> **What is asked**:
Line by line, repeat the data below exactly, beginning at the first line and ending at the line with "COL = scene.collection". Omit pictures.
§
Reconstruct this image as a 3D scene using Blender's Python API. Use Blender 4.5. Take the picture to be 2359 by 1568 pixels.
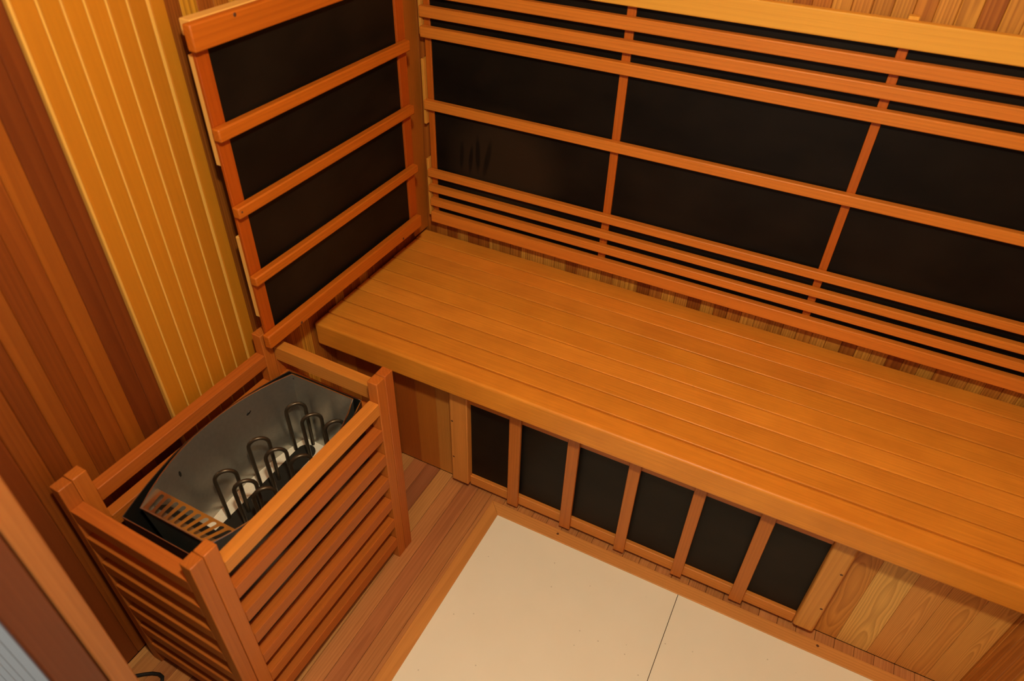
import bpy, bmesh, math, random
from mathutils import Matrix, Vector
random.seed(7)
for o in list(bpy.data.objects):
    bpy.data.objects.remove(o, do_unlink=True)
scene = bpy.context.scene
COL = scene.collection

# ------------------------------------------------------------------ camera
cam_d = bpy.data.cameras.new('camera')
cam = bpy.data.objects.new('camera', cam_d)
COL.objects.link(cam)
Rwc = Matrix(((0.89073848, 0.45385529, 0.02450154),
              (-0.30613929, 0.55923957, 0.77040888),
              (0.33595191, -0.69373372, 0.63707915)))
cam.matrix_world = Matrix.Translation((0.92880856, -1.54645376, 1.55860635)) @ Rwc.transposed().to_4x4()
cam_d.sensor_width = 36.0
cam_d.sensor_fit = 'HORIZONTAL'
cam_d.lens = 1615.62 / 2359 * 36.0
cam_d.clip_start = 0.02
cam_d.dof.use_dof = True
cam_d.dof.focus_distance = 1.75
cam_d.dof.aperture_fstop = 3.2
scene.camera = cam

# ------------------------------------------------------------------ world: the dim neutral room outside the sauna
world = bpy.data.worlds.new('world')
scene.world = world
world.use_nodes = True
world.node_tree.nodes['Background'].inputs['Color'].default_value = (1.0, 0.98, 0.92, 1)
world.node_tree.nodes['Background'].inputs['Strength'].default_value = 0.44

scene.view_settings.view_transform = 'Standard'
scene.view_settings.look = 'None'
scene.view_settings.gamma = 1.0
scene.view_settings.use_curve_mapping = False
scene.view_settings.exposure = 0.0
LAMP_STRENGTH = 790.0
LAMP_COLOR = (1.0, 0.91, 0.62)
LAMP_POS = (0.88, -1.395, 1.90)

# ------------------------------------------------------------------ helpers
WM = {}

def link(o, parent=None, world_m=None, group=None):
    COL.objects.link(o)
    m = world_m if world_m is not None else Matrix.Identity(4)
    WM[o.name] = m
    if parent is not None:
        o.parent = parent
        o.matrix_basis = WM[parent.name].inverted() @ m
    else:
        o.matrix_basis = m
    return o

def tag(o, label, cat, group=None):
    o['label'] = label
    o['category'] = cat
    if group:
        o['group'] = group
    return o

def thing(name, label, cat, loc=(0, 0, 0), group=None):
    o = bpy.data.objects.new(name, None)
    o.empty_display_size = 0.05
    link(o, None, Matrix.Translation(loc))
    return tag(o, label, cat, group)

def jit(c, a=0.08, h=0.03):
    k = 1 + random.uniform(-a, a)
    return (min(1, c[0] * k), min(1, c[1] * k * (1 + random.uniform(-h, h))), min(1, c[2] * k * (1 + random.uniform(-2 * h, 2 * h))), 1)

_mesh = {}

def box_mesh(l, w, t, bev, seg=1):
    key = (round(l, 4), round(w, 4), round(t, 4), round(bev, 5), seg)
    if key in _mesh:
        return _mesh[key]
    bm = bmesh.new()
    bmesh.ops.create_cube(bm, size=1.0)
    bmesh.ops.scale(bm, vec=(l, w, t), verts=bm.verts)
    if bev > 0:
        bmesh.ops.bevel(bm, geom=bm.edges[:], offset=bev, segments=seg, affect='EDGES', profile=0.5)
    me = bpy.data.meshes.new('board')
    bm.to_mesh(me)
    bm.free()
    if seg > 1:
        for p in me.polygons:      # round the bevels, keep the six faces flat
            p.use_smooth = max(abs(c) for c in p.normal) < 0.9999
    _mesh[key] = me
    return me

ROT = {'x': Matrix.Identity(4), 'y': Matrix.Rotation(math.pi / 2, 4, 'Z'), 'z': Matrix.Rotation(-math.pi / 2, 4, 'Y')}

def board(name, x0, x1, y0, y1, z0, z1, mat, col, parent=None, bev=0.0012, axis=None, seg=1):
    """box from world limits; local X runs along the grain"""
    d = {'x': abs(x1 - x0), 'y': abs(y1 - y0), 'z': abs(z1 - z0)}
    if axis is None:
        axis = max(d, key=d.get)
    if axis == 'x':
        l, w, t = d['x'], d['y'], d['z']
    elif axis == 'y':
        l, w, t = d['y'], d['x'], d['z']
    else:
        l, w, t = d['z'], d['y'], d['x']
    base = box_mesh(l, w, t, min(bev, 0.45 * min(l, w, t)), seg)
    me = base
    if mat is not None:
        if len(me.materials) == 0:
            me.materials.append(mat)
        elif me.materials[0] != mat:
            key = ('m', me.name, mat.name)
            if key not in _mesh:
                c = me.copy()
                c.materials[0] = mat
                _mesh[key] = c
            me = _mesh[key]
    o = bpy.data.objects.new(name, me)
    o.color = col
    link(o, parent, Matrix.Translation(((x0 + x1) / 2, (y0 + y1) / 2, (z0 + z1) / 2)) @ ROT[axis])
    return o

def mesh_obj(name, bm, mat, parent=None, col=(1, 1, 1, 1), smooth=False, origin=None):
    me = bpy.data.meshes.new(name)
    if origin is not None:
        bmesh.ops.translate(bm, verts=bm.verts, vec=[-v for v in origin])
    bmesh.ops.recalc_face_normals(bm, faces=bm.faces)
    bm.to_mesh(me)
    bm.free()
    if smooth:
        for p in me.polygons:
            p.use_smooth = True
        try:
            me.set_sharp_from_angle(angle=math.radians(45))
        except Exception:
            pass
    me.materials.append(mat)
    o = bpy.data.objects.new(name, me)
    o.color = col
    link(o, parent, Matrix.Translation(origin) if origin is not None else None)
    return o

def tube_bm(pts, r, n=8, bm=None, caps=True):
    bm = bm or bmesh.new()
    pts = [Vector(p) for p in pts]
    rings = []
    ref = None
    for i, p in enumerate(pts):
        a = pts[max(0, i - 1)]
        b = pts[min(len(pts) - 1, i + 1)]
        d = (b - a).normalized()
        if ref is None:
            ref = Vector((0, 0, 1)) if abs(d.z) < 0.9 else Vector((1, 0, 0))
            u = d.cross(ref).normalized()
        else:
            u = (ref - d * ref.dot(d)).normalized()
        ref = u
        v = d.cross(u)
        rings.append([bm.verts.new(p + u * (r * math.cos(2 * math.pi * k / n)) + v * (r * math.sin(2 * math.pi * k / n))) for k in range(n)])
    for i in range(len(rings) - 1):
        for k in range(n):
            bm.faces.new((rings[i][k], rings[i][(k + 1) % n], rings[i + 1][(k + 1) % n], rings[i + 1][k]))
    if caps:
        bm.faces.new(rings[0][::-1])
        bm.faces.new(rings[-1])
    return bm

# ------------------------------------------------------------------ materials
def newmat(name):
    m = bpy.data.materials.new(name)
    m.use_nodes = True
    nt = m.node_tree
    return m, nt, nt.nodes['Principled BSDF']

def wood(name, ring=0.3, ringfreq=260.0, fibre=0.25, blotch=0.15, rough=0.5, spec=0.35, bump=0.15, drift=0.012, wave=1.0, tilt=0.025, bscale=(3.5, 22, 22)):
    m, nt, b = newmat(name)
    N, L = nt.nodes, nt.links
    def nd(t, **kw):
        n = N.new(t)
        for k, v in kw.items():
            setattr(n, k, v)
        return n
    def mth(op, a, bb=None):
        n = nd('ShaderNodeMath', operation=op)
        for i, v in enumerate((a, bb)):
            if v is None:
                continue
            if isinstance(v, (int, float)):
                n.inputs[i].default_value = v
            else:
                L.new(v, n.inputs[i])
        return n.outputs[0]
    tc = nd('ShaderNodeTexCoord')
    oi = nd('ShaderNodeObjectInfo')
    rnd = oi.outputs['Random']
    off = nd('ShaderNodeCombineXYZ')
    L.new(mth('MULTIPLY', rnd, 37.0), off.inputs[0])
    L.new(mth('MULTIPLY', rnd, 91.0), off.inputs[1])
    L.new(mth('MULTIPLY', rnd, 53.0), off.inputs[2])
    def coords(sx, sy, sz):
        mp = nd('ShaderNodeMapping')
        mp.inputs['Scale'].default_value = (sx, sy, sz)
        L.new(tc.outputs['Object'], mp.inputs['Vector'])
        ad = nd('ShaderNodeVectorMath', operation='ADD')
        L.new(mp.outputs[0], ad.inputs[0])
        L.new(off.outputs[0], ad.inputs[1])
        return ad.outputs[0]
    def noise(vec, scale, detail=2.0, rough=0.5):
        n = nd('ShaderNodeTexNoise')
        n.inputs['Scale'].default_value = scale
        n.inputs['Detail'].default_value = detail
        n.inputs['Roughness'].default_value = rough
        L.new(vec, n.inputs['Vector'])
        return n
    # growth rings round a pith that runs nearly along the board
    dn = noise(coords(0.9 * wave, 5, 5), 1.0, 1.5)
    sp = nd('ShaderNodeSeparateXYZ')
    L.new(tc.outputs['Object'], sp.inputs[0])
    sc = nd('ShaderNodeSeparateColor')
    L.new(dn.outputs['Color'], sc.inputs[0])
    r7 = mth('FRACT', mth('MULTIPLY', rnd, 7.31))
    r13 = mth('FRACT', mth('MULTIPLY', rnd, 13.7))
    yy = mth('ADD', mth('ADD', sp.outputs[1], mth('MULTIPLY', mth('SUBTRACT', r7, 0.5), 0.10)), mth('MULTIPLY', mth('SUBTRACT', sc.outputs[0], 0.5), drift * 2))
    zz = mth('ADD', mth('ADD', sp.outputs[2], mth('MULTIPLY', r13, 0.07)), mth('MULTIPLY', mth('SUBTRACT', sc.outputs[1], 0.5), drift * 2))
    zz = mth('ADD', zz, mth('MULTIPLY', sp.outputs[0], mth('MULTIPLY', mth('SUBTRACT', r7, 0.3), tilt)))
    rr = mth('SQRT', mth('ADD', mth('MULTIPLY', yy, yy), mth('MULTIPLY', zz, zz)))
    fr = mth('FRACT', mth('MULTIPLY', rr, ringfreq))
    ramp = nd('ShaderNodeValToRGB')
    ramp.color_ramp.elements[0].position = 0.15
    ramp.color_ramp.elements[0].color = (0, 0, 0, 1)
    ramp.color_ramp.elements[1].position = 0.88
    ramp.color_ramp.elements[1].color = (1, 1, 1, 1)
    e = ramp.color_ramp.elements.new(1.0)
    e.color = (0.1, 0.1, 0.1, 1)
    L.new(fr, ramp.inputs[0])
    # fibres and blotches
    fib = noise(coords(7, 420, 420), 1.0, 3.0, 0.6)
    blo = noise(coords(*bscale), 1.0, 3.0, 0.55)
    ringv = mth('MULTIPLY', ramp.outputs[0], ring)
    fibv = mth('MULTIPLY', mth('SUBTRACT', fib.outputs['Fac'], 0.5), fibre * 2)
    blov = mth('MULTIPLY', mth('SUBTRACT', blo.outputs['Fac'], 0.5), blotch * 2)
    val = mth('ADD', mth('SUBTRACT', 1.0, ringv), mth('ADD', fibv, blov))
    # darker wood is also redder
    red = mth('POWER', mth('MAXIMUM', val, 0.05), 1.0)
    grn = mth('POWER', mth('MAXIMUM', val, 0.05), 1.35)
    blu = mth('POWER', mth('MAXIMUM', val, 0.05), 1.6)
    oc = nd('ShaderNodeSeparateColor')
    L.new(oi.outputs['Color'], oc.inputs[0])
    cc = nd('ShaderNodeCombineColor')
    L.new(mth('MULTIPLY', oc.outputs[0], red), cc.inputs[0])
    L.new(mth('MULTIPLY', oc.outputs[1], grn), cc.inputs[1])
    L.new(mth('MULTIPLY', oc.outputs[2], blu), cc.inputs[2])
    L.new(cc.outputs[0], b.inputs['Base Color'])
    b.inputs['Roughness'].default_value = rough
    b.inputs['Specular IOR Level'].default_value = spec
    bp = nd('ShaderNodeBump')
    bp.inputs['Strength'].default_value = bump
    bp.inputs['Distance'].default_value = 0.001
    L.new(mth('ADD', mth('MULTIPLY', ramp.outputs[0], -0.5), fib.outputs['Fac']), bp.inputs['Height'])
    L.new(bp.outputs[0], b.inputs['Normal'])
    return m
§
> **Result below**:
Reconstruct this image as a 3D scene using Blender's Python API. Use Blender 4.5. Take the picture to be 2359 by 1568 pixels.
import bpy, bmesh, math, random
from mathutils import Matrix, Vector
random.seed(7)
for o in list(bpy.data.objects):
    bpy.data.objects.remove(o, do_unlink=True)
scene = bpy.context.scene
COL = scene.collection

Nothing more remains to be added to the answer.